Profession: Teaching artist, access/inclusion consultant
Hometown: Ann Arbor, Mich.
Current home: Louisville, Ky.
Known for: She’s engaged in access and inclusion projects with Actors Theatre of Louisville, the Kentucky Arts Council, VSA (a group formerly known as Very Special Arts) at the Kennedy Center in Washington, D.C., and the International Inclusive Arts Network as part of ASSITEJ, the international association of theatre for children and young people.
What’s next: This spring she’s planning Kentucky’s second Cultural Accessibility Summit, inspired by last year’s celebrations of the 25th anniversary of the Americans With Disabilities Act in cities across the U.S.

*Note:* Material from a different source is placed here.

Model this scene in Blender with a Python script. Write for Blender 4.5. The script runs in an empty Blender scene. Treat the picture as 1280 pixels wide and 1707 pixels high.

What Makes Her Special: Betty Siegel, director of VSA and accessibility at the Kennedy Center, met McRae about 10 years ago in Austin. Siegel says McRae connected with her “because she was a person with a disability and was interested in creating universal welcoming experiences for all young people in theatre.” Siegel adds that McRae “had (and still has) a charisma about her, a sense of someone who assumes the arts can make a difference in the world.”
Leading the way through accessibility: When McRae discovered disability studies in graduate school, she says, “I was struck by the inherent creativity that is part of the disability rights movement, and how and where that overlaps with the creative impulses of making art.” She adds, “Now more than ever, I believe that artists who create radically accessible thea­tre can lead the way in disability rights and in artistic practice.”

A version of this piece appears in American Theatre’s April ’17 issue.